▶ _Data section_:
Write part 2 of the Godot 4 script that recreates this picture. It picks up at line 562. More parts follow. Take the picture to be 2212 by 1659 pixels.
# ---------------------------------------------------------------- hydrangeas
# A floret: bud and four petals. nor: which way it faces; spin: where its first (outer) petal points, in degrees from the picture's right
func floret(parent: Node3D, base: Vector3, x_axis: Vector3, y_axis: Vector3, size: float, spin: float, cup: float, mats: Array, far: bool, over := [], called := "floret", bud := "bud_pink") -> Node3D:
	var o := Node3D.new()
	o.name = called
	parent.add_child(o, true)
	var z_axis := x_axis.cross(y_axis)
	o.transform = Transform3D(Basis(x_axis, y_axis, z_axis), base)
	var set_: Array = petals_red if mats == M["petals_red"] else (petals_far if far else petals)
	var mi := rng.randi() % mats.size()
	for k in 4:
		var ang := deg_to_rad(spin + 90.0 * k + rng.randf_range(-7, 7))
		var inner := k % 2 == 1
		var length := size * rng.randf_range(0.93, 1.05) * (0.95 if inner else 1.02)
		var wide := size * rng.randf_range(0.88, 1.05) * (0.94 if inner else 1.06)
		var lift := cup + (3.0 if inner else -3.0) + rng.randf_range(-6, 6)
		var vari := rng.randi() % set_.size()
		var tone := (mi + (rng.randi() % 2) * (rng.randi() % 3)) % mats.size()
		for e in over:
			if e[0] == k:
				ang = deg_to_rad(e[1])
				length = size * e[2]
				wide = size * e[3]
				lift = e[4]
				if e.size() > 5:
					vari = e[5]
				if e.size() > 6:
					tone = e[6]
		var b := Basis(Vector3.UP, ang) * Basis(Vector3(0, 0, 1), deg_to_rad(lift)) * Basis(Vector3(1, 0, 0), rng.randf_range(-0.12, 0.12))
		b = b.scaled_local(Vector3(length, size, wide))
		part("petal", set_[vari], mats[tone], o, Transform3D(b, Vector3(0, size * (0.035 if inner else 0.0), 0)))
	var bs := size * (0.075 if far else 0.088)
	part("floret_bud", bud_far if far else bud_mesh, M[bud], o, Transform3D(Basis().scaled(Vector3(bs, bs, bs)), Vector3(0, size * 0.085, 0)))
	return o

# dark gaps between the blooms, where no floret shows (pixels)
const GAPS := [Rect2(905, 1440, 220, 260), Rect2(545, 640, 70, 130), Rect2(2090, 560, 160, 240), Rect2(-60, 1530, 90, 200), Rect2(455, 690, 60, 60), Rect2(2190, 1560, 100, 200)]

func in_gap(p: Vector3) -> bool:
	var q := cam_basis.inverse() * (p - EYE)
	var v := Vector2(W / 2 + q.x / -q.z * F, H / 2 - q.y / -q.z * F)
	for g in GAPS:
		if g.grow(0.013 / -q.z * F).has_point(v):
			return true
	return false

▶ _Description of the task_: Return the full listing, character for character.

▶ _Worked solution_:
Write part 2 of the Godot 4 script that recreates this picture. It picks up at line 562. More parts follow. Take the picture to be 2212 by 1659 pixels.
# ---------------------------------------------------------------- hydrangeas
# A floret: bud and four petals. nor: which way it faces; spin: where its first (outer) petal points, in degrees from the picture's right
func floret(parent: Node3D, base: Vector3, x_axis: Vector3, y_axis: Vector3, size: float, spin: float, cup: float, mats: Array, far: bool, over := [], called := "floret", bud := "bud_pink") -> Node3D:
	var o := Node3D.new()
	o.name = called
	parent.add_child(o, true)
	var z_axis := x_axis.cross(y_axis)
	o.transform = Transform3D(Basis(x_axis, y_axis, z_axis), base)
	var set_: Array = petals_red if mats == M["petals_red"] else (petals_far if far else petals)
	var mi := rng.randi() % mats.size()
	for k in 4:
		var ang := deg_to_rad(spin + 90.0 * k + rng.randf_range(-7, 7))
		var inner := k % 2 == 1
		var length := size * rng.randf_range(0.93, 1.05) * (0.95 if inner else 1.02)
		var wide := size * rng.randf_range(0.88, 1.05) * (0.94 if inner else 1.06)
		var lift := cup + (3.0 if inner else -3.0) + rng.randf_range(-6, 6)
		var vari := rng.randi() % set_.size()
		var tone := (mi + (rng.randi() % 2) * (rng.randi() % 3)) % mats.size()
		for e in over:
			if e[0] == k:
				ang = deg_to_rad(e[1])
				length = size * e[2]
				wide = size * e[3]
				lift = e[4]
				if e.size() > 5:
					vari = e[5]
				if e.size() > 6:
					tone = e[6]
		var b := Basis(Vector3.UP, ang) * Basis(Vector3(0, 0, 1), deg_to_rad(lift)) * Basis(Vector3(1, 0, 0), rng.randf_range(-0.12, 0.12))
		b = b.scaled_local(Vector3(length, size, wide))
		part("petal", set_[vari], mats[tone], o, Transform3D(b, Vector3(0, size * (0.035 if inner else 0.0), 0)))
	var bs := size * (0.075 if far else 0.088)
	part("floret_bud", bud_far if far else bud_mesh, M[bud], o, Transform3D(Basis().scaled(Vector3(bs, bs, bs)), Vector3(0, size * 0.085, 0)))
	return o

# dark gaps between the blooms, where no floret shows (pixels)
const GAPS := [Rect2(905, 1440, 220, 260), Rect2(545, 640, 70, 130), Rect2(2090, 560, 160, 240), Rect2(-60, 1530, 90, 200), Rect2(455, 690, 60, 60), Rect2(2190, 1560, 100, 200)]

func in_gap(p: Vector3) -> bool:
	var q := cam_basis.inverse() * (p - EYE)
	var v := Vector2(W / 2 + q.x / -q.z * F, H / 2 - q.y / -q.z * F)
	for g in GAPS:
		if g.grow(0.013 / -q.z * F).has_point(v):
			return true
	return false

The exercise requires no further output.